Supplied records =

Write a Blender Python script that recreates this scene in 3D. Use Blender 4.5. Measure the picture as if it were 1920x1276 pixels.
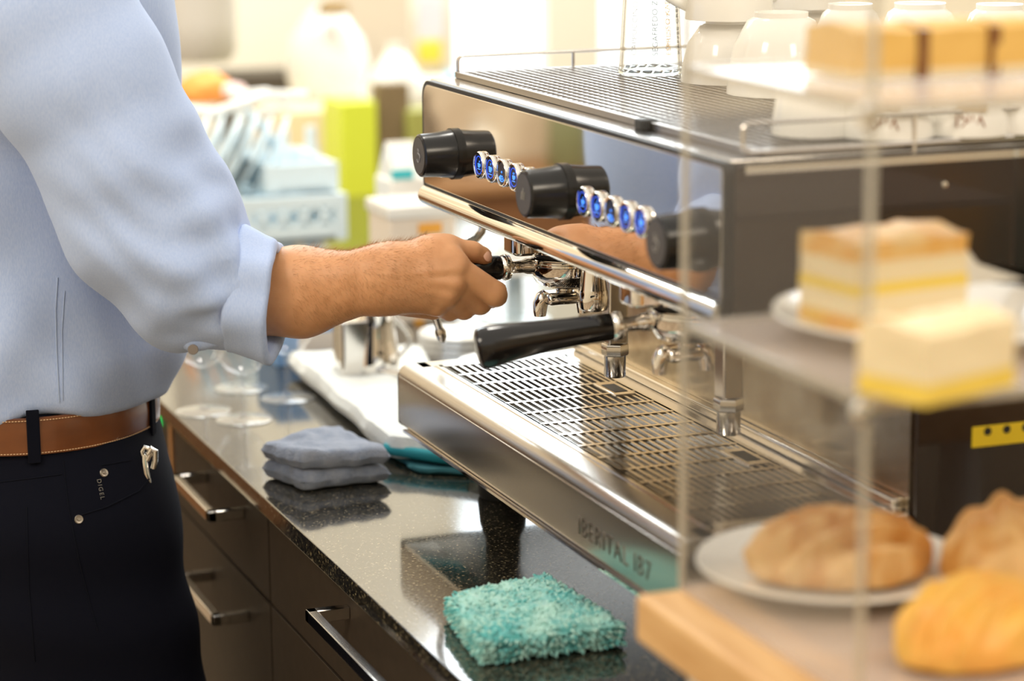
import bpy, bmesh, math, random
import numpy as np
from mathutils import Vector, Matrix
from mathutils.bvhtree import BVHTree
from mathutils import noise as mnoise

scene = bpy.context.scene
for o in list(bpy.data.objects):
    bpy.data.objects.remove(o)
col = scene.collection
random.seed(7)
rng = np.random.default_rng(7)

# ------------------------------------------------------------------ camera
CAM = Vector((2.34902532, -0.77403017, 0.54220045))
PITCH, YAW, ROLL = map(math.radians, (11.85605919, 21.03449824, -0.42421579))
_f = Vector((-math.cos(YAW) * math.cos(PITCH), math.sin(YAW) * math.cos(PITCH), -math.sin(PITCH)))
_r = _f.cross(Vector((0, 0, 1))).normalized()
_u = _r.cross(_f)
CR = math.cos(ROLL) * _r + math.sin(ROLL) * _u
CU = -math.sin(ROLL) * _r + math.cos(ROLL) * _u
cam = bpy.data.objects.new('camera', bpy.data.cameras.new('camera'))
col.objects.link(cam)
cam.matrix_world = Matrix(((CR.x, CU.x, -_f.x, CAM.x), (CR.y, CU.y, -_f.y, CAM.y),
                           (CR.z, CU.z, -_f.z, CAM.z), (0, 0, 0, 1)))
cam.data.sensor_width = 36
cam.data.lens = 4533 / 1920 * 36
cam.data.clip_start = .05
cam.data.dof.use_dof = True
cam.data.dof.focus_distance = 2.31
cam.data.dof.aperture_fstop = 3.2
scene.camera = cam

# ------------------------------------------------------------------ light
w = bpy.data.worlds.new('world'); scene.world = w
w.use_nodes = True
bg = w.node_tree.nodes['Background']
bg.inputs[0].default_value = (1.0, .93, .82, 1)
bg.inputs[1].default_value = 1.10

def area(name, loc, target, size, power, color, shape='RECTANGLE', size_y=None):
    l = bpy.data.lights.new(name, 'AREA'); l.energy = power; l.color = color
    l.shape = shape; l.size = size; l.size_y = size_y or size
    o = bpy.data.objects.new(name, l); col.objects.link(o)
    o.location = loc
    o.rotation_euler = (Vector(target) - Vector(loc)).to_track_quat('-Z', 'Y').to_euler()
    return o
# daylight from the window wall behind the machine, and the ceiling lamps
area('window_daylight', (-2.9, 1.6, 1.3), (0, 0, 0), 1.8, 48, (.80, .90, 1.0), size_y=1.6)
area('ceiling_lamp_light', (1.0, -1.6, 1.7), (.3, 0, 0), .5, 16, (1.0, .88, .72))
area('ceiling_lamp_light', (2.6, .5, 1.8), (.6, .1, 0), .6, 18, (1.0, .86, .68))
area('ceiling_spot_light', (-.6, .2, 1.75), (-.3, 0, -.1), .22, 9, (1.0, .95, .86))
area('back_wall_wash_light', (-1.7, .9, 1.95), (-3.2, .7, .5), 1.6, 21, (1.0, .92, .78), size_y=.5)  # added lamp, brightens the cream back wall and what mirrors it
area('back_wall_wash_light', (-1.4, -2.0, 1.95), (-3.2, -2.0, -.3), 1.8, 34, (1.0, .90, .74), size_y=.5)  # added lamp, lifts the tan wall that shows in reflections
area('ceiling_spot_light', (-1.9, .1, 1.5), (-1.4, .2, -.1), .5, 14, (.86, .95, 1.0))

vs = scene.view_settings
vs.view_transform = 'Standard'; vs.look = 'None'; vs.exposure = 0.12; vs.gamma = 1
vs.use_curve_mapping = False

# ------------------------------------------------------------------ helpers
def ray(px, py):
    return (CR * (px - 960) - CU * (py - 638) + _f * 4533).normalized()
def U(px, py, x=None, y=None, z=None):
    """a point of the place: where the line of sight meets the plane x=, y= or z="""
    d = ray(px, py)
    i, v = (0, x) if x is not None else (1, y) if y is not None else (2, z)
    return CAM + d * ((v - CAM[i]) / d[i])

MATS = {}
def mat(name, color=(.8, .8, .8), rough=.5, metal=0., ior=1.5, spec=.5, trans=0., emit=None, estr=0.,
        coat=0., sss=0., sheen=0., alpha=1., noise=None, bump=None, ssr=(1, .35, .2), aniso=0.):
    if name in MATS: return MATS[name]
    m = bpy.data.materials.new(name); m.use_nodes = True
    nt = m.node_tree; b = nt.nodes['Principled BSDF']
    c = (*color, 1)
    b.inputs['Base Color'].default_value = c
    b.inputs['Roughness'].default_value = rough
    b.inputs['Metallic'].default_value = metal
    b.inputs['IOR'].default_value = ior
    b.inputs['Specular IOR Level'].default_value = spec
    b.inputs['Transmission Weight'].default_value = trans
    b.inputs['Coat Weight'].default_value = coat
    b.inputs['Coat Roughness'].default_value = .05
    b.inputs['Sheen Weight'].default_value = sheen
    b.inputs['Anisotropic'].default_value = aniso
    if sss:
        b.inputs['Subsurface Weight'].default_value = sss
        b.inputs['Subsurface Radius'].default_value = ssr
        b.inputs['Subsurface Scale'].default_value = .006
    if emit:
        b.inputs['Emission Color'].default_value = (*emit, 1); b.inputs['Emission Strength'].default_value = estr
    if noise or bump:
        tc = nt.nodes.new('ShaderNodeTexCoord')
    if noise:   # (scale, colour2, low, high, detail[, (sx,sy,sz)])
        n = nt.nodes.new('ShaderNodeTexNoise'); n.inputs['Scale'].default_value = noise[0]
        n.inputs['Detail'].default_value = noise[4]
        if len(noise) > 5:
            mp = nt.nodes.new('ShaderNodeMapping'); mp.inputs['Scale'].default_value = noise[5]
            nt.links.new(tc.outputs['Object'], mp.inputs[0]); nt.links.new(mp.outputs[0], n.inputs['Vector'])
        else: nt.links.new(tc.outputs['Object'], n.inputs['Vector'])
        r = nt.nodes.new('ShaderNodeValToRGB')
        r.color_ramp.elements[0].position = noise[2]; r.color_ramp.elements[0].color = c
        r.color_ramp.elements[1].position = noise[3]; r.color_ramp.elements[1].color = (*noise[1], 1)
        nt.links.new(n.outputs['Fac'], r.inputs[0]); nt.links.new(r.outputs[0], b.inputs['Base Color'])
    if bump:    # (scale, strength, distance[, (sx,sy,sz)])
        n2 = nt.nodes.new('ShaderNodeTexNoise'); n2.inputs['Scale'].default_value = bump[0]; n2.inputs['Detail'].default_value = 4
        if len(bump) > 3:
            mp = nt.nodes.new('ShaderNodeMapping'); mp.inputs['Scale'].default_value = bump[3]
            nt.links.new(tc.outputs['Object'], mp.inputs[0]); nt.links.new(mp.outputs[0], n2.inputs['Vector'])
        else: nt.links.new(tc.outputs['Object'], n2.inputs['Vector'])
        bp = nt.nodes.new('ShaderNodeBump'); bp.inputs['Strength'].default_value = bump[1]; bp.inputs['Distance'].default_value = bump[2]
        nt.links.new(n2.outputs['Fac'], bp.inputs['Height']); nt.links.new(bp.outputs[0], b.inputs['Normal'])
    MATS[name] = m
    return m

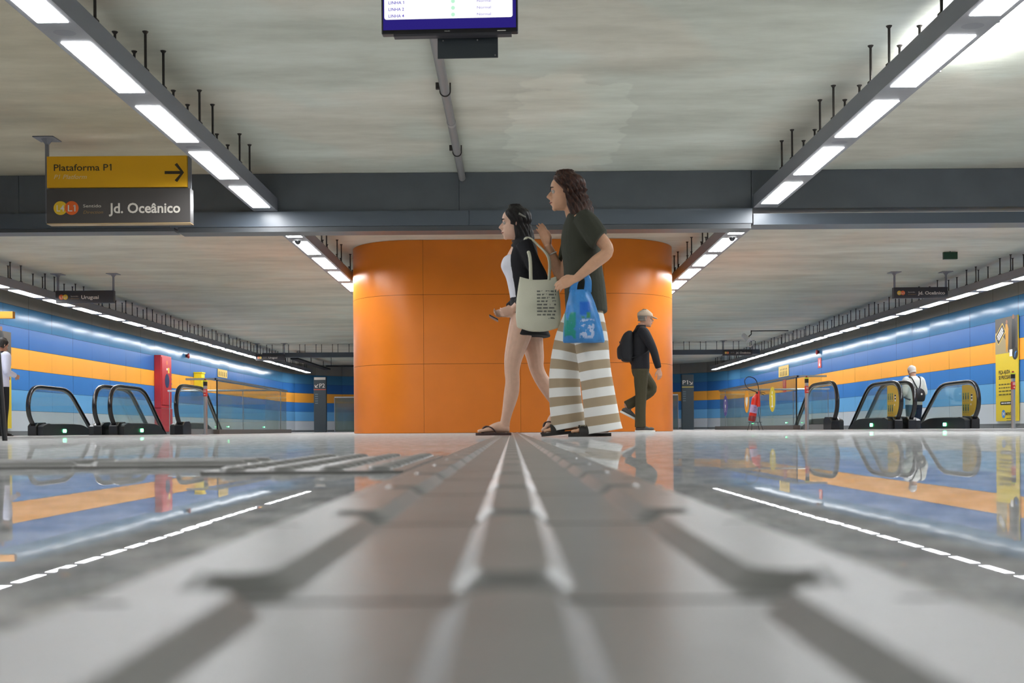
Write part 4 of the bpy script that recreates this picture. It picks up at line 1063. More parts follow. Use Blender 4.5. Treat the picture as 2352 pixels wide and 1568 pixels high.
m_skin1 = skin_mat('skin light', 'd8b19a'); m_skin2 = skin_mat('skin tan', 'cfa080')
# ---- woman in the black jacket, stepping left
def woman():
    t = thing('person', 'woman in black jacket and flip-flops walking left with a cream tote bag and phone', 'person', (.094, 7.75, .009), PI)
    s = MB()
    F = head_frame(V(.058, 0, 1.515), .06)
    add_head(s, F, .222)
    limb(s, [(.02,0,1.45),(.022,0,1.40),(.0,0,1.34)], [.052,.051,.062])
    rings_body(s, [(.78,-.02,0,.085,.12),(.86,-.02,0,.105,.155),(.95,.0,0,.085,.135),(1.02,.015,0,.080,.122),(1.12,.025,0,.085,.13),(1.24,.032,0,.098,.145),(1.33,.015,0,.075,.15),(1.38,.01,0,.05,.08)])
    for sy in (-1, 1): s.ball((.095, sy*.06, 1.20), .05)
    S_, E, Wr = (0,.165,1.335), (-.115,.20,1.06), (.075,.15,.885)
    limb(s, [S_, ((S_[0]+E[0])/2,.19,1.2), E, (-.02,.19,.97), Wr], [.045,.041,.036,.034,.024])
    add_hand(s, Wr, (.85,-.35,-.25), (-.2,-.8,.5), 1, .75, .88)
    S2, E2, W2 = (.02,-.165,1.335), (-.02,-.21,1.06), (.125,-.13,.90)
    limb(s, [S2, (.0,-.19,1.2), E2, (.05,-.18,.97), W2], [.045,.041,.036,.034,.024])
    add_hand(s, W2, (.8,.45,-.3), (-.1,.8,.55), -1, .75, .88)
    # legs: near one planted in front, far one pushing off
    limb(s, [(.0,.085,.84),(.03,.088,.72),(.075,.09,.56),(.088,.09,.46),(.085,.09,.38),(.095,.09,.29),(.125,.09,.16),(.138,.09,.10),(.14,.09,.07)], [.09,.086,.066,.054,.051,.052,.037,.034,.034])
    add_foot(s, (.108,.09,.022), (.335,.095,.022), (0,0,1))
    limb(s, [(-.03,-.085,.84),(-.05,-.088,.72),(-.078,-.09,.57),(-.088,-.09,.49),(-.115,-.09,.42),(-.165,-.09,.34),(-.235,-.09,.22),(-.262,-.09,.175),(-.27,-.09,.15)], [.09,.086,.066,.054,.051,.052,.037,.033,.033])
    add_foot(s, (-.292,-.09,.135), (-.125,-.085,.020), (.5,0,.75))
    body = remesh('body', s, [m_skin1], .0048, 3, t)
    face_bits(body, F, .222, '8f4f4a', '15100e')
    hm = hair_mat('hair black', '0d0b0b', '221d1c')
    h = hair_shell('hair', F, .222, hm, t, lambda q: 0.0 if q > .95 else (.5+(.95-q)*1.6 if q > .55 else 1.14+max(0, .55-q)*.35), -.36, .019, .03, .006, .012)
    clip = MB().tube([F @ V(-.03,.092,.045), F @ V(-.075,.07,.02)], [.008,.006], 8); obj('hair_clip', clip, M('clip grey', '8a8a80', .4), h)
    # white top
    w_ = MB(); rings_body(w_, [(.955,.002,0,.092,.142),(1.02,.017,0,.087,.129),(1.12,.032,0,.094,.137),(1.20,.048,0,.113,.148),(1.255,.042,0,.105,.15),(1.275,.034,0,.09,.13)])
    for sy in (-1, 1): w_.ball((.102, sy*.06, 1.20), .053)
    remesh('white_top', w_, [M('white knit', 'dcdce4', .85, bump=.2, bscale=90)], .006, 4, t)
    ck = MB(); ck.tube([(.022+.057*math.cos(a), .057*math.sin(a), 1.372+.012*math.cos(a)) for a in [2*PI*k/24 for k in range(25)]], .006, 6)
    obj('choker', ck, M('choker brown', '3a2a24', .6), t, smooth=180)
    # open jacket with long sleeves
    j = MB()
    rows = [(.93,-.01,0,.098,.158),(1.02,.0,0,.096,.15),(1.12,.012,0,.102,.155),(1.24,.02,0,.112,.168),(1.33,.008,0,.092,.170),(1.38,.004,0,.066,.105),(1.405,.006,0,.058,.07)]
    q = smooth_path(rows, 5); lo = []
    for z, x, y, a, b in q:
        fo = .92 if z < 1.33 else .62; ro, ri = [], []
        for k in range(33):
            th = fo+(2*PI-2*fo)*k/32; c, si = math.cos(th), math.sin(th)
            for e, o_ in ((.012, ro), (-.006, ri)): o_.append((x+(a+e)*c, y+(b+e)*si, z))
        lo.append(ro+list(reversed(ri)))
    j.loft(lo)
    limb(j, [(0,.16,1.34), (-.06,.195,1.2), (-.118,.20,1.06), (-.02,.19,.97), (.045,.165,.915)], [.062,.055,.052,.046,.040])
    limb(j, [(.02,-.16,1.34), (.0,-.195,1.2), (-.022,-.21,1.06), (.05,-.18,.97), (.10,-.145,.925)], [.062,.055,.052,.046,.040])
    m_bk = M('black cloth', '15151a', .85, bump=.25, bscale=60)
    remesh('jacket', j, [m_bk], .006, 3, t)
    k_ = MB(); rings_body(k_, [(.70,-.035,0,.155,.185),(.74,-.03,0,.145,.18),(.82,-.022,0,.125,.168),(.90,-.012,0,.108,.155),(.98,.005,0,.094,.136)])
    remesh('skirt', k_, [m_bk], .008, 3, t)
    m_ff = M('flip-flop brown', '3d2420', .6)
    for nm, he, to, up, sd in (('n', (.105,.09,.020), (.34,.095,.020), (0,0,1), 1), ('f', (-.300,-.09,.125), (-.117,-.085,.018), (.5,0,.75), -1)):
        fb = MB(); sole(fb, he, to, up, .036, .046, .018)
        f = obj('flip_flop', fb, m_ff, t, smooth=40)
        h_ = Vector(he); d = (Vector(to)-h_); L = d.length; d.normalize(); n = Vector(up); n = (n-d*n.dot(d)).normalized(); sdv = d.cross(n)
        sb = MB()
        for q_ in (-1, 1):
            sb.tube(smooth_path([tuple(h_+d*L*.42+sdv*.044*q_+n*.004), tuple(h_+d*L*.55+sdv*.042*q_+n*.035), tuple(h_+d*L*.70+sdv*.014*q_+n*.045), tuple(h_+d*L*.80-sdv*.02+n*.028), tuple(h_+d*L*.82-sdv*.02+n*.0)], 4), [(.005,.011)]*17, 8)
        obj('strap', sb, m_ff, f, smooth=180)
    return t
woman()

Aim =
Without the pictures, return the listing above from its first line through the line that has "rng = np.random.default_rng(7)".

Task solution =
Write a Blender Python script that recreates this scene in 3D. Use Blender 4.5. Measure the picture as if it were 1920x1276 pixels.
import bpy, bmesh, math, random
import numpy as np
from mathutils import Vector, Matrix
from mathutils.bvhtree import BVHTree
from mathutils import noise as mnoise

scene = bpy.context.scene
for o in list(bpy.data.objects):
    bpy.data.objects.remove(o)
col = scene.collection
random.seed(7)
rng = np.random.default_rng(7)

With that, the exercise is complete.